The In-between Days

A Reflection on the In-between Days

“…I often feel like someone from the Book of Lamentations. The best thing I have heard lately is the Christian writer Barbara Johnson’s saying that we’re Easter people living in a Good Friday world.   I don’t have the right personality for Good Friday, for the crucifixion: I want to skip ahead to the resurrection. … In Jesus’ real life, the resurrection came two days later, but in our real lives, it can be weeks, years, and you never know for sure that it will come.  I don’t have the right personality for the human condition, either.  But I believe in the resurrection, in Jesus’ and in ours.  The trees, so stark and gray last month, suddenly went up as if in flame, but instead in blossoms and leaves- poof!”
– Anne Lamott’s Plan B - Further Thoughts on Faith

The parish schedule for Holy Week that stretches over four days presents a very different calendar than the one I have followed during other seasons of life.  For years I have participated in the dark-hour service of His death, and then celebrated Easter at sunrise with my family on a hill somewhere.  This year it’s appropriately different.  I am grateful for in-between time because lately, this is the space that I fill.


I am between the painful death and miracle of resurrection.

On this rainy Saturday afternoon, I contemplate how Jesus’ friends must have felt after the burial, a mournful day following an embarrassing and heart-wrenching death.  They watched the blood and water pour out of the side of the man that they had believed would save them.  They had hoped he would free them from political oppression.

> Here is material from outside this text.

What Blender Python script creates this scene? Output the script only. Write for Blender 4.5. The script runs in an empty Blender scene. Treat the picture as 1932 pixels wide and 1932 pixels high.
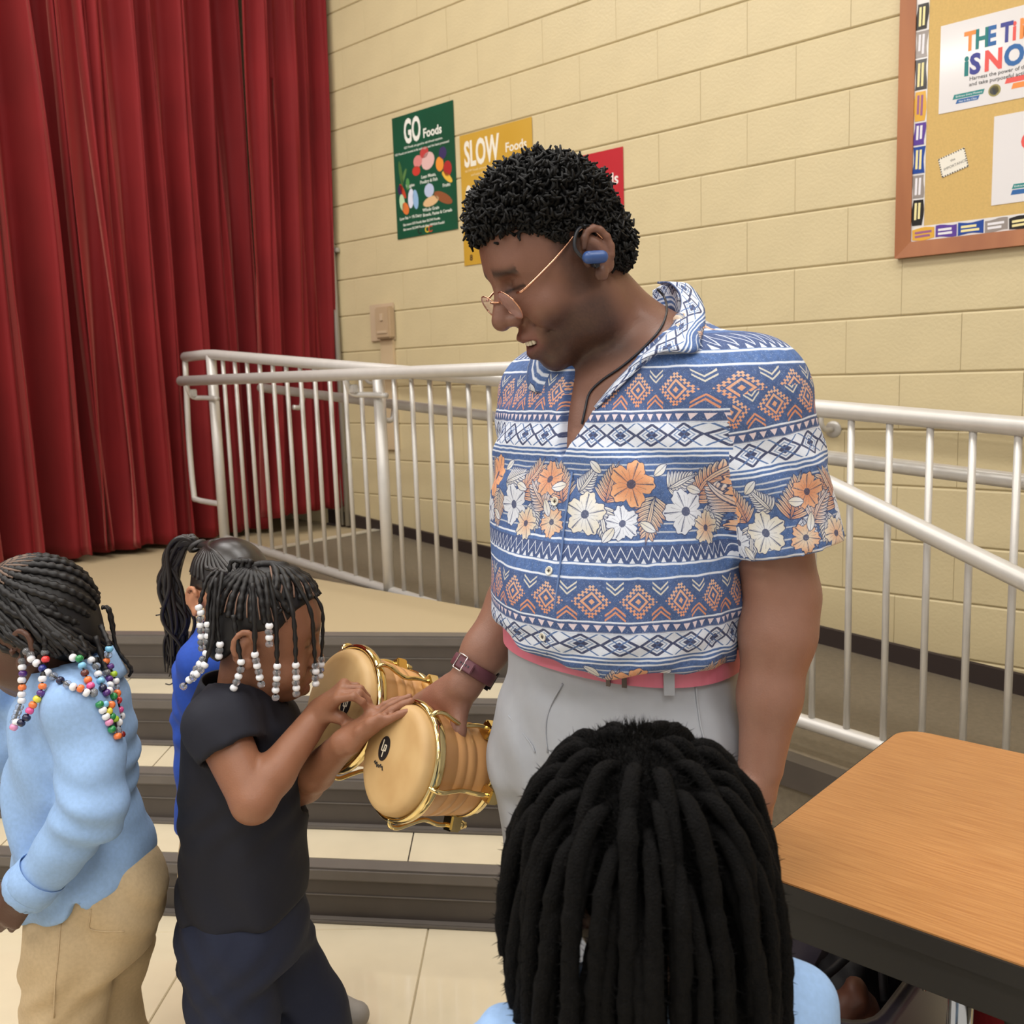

There he was, their hope and their friend limp, lifeless.  The man, who they had fished with, camped out under the stars with, had parties with, celebrated, danced, talked, laughed, cried and walked with.

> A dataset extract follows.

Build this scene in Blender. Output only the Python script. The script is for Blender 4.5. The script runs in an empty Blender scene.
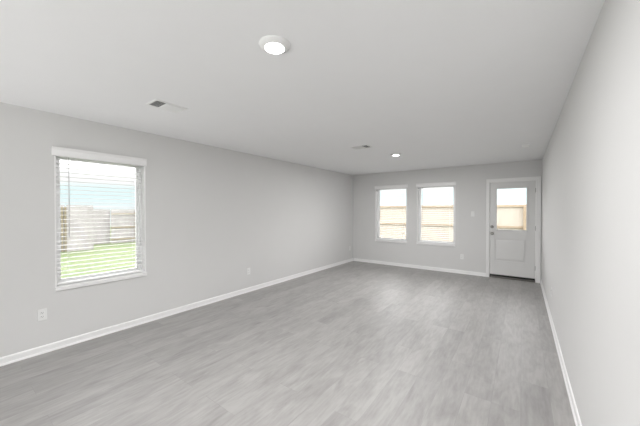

I cannot imagine that today, the day between death and the crazy miracle (that they didn’t know was going to happen) was pleasant.  I expect that his friends where numb and disillusioned and shocked like I feel after attending a funeral of a young friend who’s life held so much potential.  It’s a numbing kind of pain, a kind of ghost that makes every empty chair a gaping hole where they used to be.  I cannot imagine that they were out playing golf, or picnicking under the blossoms. It was a can’t-bear-to-get-out-of-bed day.  The kind of day when even coffee doesn’t look appetizing, and sunlight seems like a mockery of your existence.

I am reassured by the fact that this day exists, that there is the space between the severe shock of death and the miracle on the other side. Because much of life is actually like today. It’s the messy space in-between.  The day you don’t know if it’s safe to trust that there is a light at the end of the tunnel.  And the hope you cling to seems more like a cold mist then a warm blanket.  Those days where your goal is to just get through the awake hours with the thought that enough of them strung together will get you to a better place.

I can stare at the calendar on my kitchen wall and see Jesus’ happy-ending marked with a picture of a cross and an Easter egg.  I know that it happened, just as I am sure that my resurrection will happen too.  I am not always convinced it will happen fully while I am on earth, but I do believe it’s possible.

So, while a miracle dangles in the distance, I am just grateful for today- a day that puts my story in Jesus’.  I am here with him in the in-between space flanked by death and a big surprise.